I couldn't agree with you more Mithalwen. I think you pretty much summed up what Elrond was all about. Elrond did many things to help a long the fellowship besides using strength of arms. He was a good counciler, he instructed Aragorn to take the paths of the dead, he sent a long his 2 sons to go fight with Aragorn, and him and Gandalf together constructed the main plan against Mordor.

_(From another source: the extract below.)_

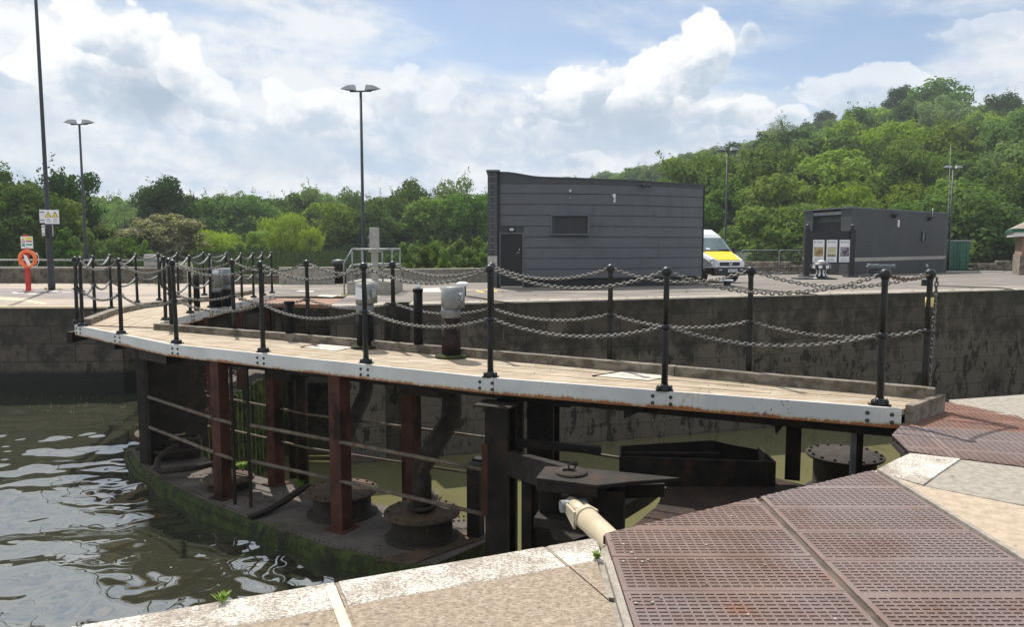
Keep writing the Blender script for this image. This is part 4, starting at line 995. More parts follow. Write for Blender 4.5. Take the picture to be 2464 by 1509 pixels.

I would like to go a little deeper in depth with
Child of the 7th Age's point.
Quote:
The question of what is required to make one a "Ringbearer" is an interesting thing to discuss, but less pertinent to the storyline itself, at least in my head. Boromir, for example, was not a Ringbearer, never got to possess the thing, and yet it defined the outcome of his life. It was the lure of the Ring that made it dangerous to even come in sight of the thing, let alone to handle it physically.
|
I think you are right, we could even "expand" upon the term "bearers." You have the physical bearers (Frodo, Isildur), then the mental bearers (Boromir) and you have both (Gollum, possibly Bilbo). The physical bearer are obvious ones who handled, the ring physically (or by touching it) and of course who "bore" the ring with intentions in their mind, whether to destroy it or not. Then you have the "mental bearers," like Boromir, who saw the ring, and thought about it through the whole journey of the fellowship, finally going mad and succumbing to it. He didn't have to "touch" the ring, for him to succumb to the ring. Then you have people who do both. One that stands out the most, Gollum, he bore the ring for a long time, then when he lost it it was always on his mind, and he was always trying to find a way to get it back. So, you could put him in both categories. Possibly Bilbo too, he had it, gave it up, but then he always wanted to "see" it again. I would think anyone who "bore" the ring, then lost posession of it in someway, would fall under both categories, physical and mental.